Mere Brook House was built in 1897-8 by John Orrell a Liverpool brewer. Prior to occupancy of Mere Brook he lived next door in “The Foxes” and during the building he supervised operations from a wicker chair in the open air. Although John Orrell died in 1905 the house remained in his family and was occupied by Thomas, John’s son and Thomas’s niece until 1918. The house was then empty for two years before being purchased by Cass an accountant for Lever at Port Sunlight.
He divided the house into two and let the coach house. He subsequently sold off land on which he had built a pair of semi detached houses and a bungalow. Around 1928 he went to live in one of the semi detached houses and sold Mere Brook to the Englen family, two brothers and two sisters who turned the house back into one residence.

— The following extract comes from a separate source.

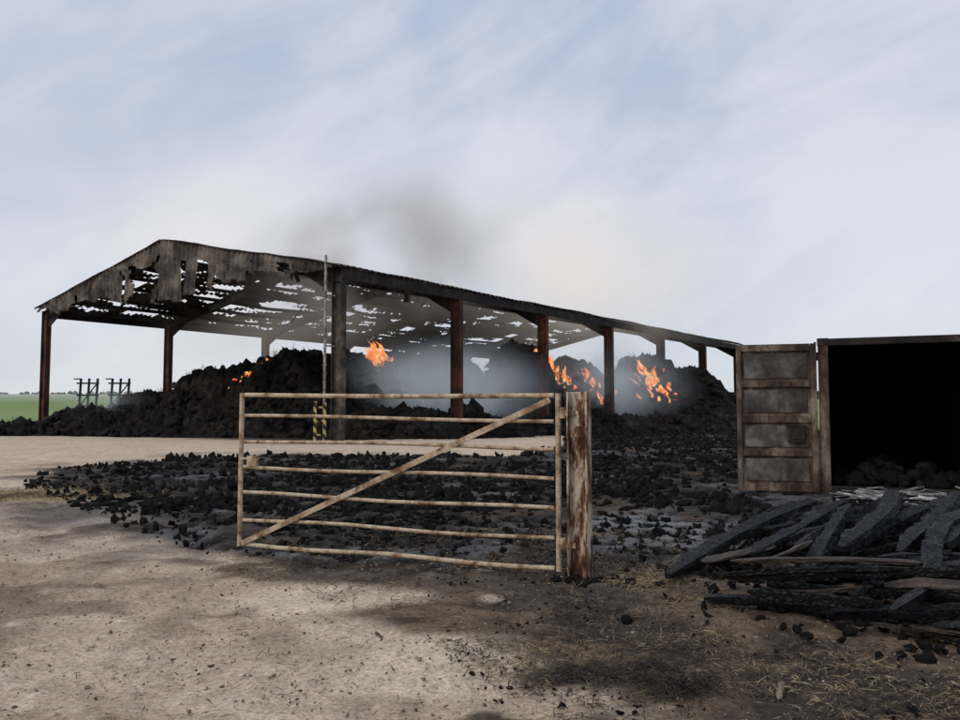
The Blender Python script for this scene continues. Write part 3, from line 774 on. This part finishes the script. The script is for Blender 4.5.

The Englen sisters sold the house to a Mr Nickson in 1937. In 1941 it was bought or rented by Ann Davidson (and her husband) famous as the first woman to cross the Atlantic single handed.
In her book “Last Voyage” she describes Mere Brook House as “an uninspired stucco villa, the outside belying an interior of pleasantly proportioned rooms” but “desolate, neglected and overgrown”.
The Davidsons had two ponies, goats, hens and ducks and she mentions going everywhere on horseback or pony and trap and selling the orchard apples in Birkenhead. The family stayed three years and Ann Davidson comments in her book : “In some ways these few years at Mere Brook were the happiest in our lives”.
The house was purchased in 1944 by Mrs Jackson who in turn sold it in 1949 to Dr Mc Gibbon and his wife Betty. The Mc Gibbons progressively restored and repainted to as high a standard as possible in the light of post-war shortages. Fortunately good timber was still available.
The panelling in the dining room came from John Mc Gibbon’s consulting rooms in Rodney Street, Liverpool (where he had originally had it installed when saved from a Hertfordshire house being demolished). Sotheby’s date it around 1650.
The fireplace in the hall was a bedhead in Betty Mc Gibbon’s family home which they, as children, had always been told had belonged to Prince Llewelyn. Betty Mc Gibbon’s daughter sent a letter in 1987 to the previous owner stating “Well, we all loved Mere Brook. We kept pigs in the sties – kindly built by the German POW’s – lots of chickens and Chinese Geese which we gave to Chester Zoo”. She added that having seen a recent photograph of the house it looked exactly the same as when she lived there.
Mr and Mrs David Aicken purchased the house from Mrs Mc Gibbon in 1960. Mr Aicken was a naval architect…. Donald and Lorna Tyson purchased Mere Brook House in 2002 when the Aickens decided to move to a smaller house in Caldy. The Tysons let the property to a South African family and then a Dutch family before embarking on a renovation and extension programme in 2006 in preparation for developing a bed and breakfast business.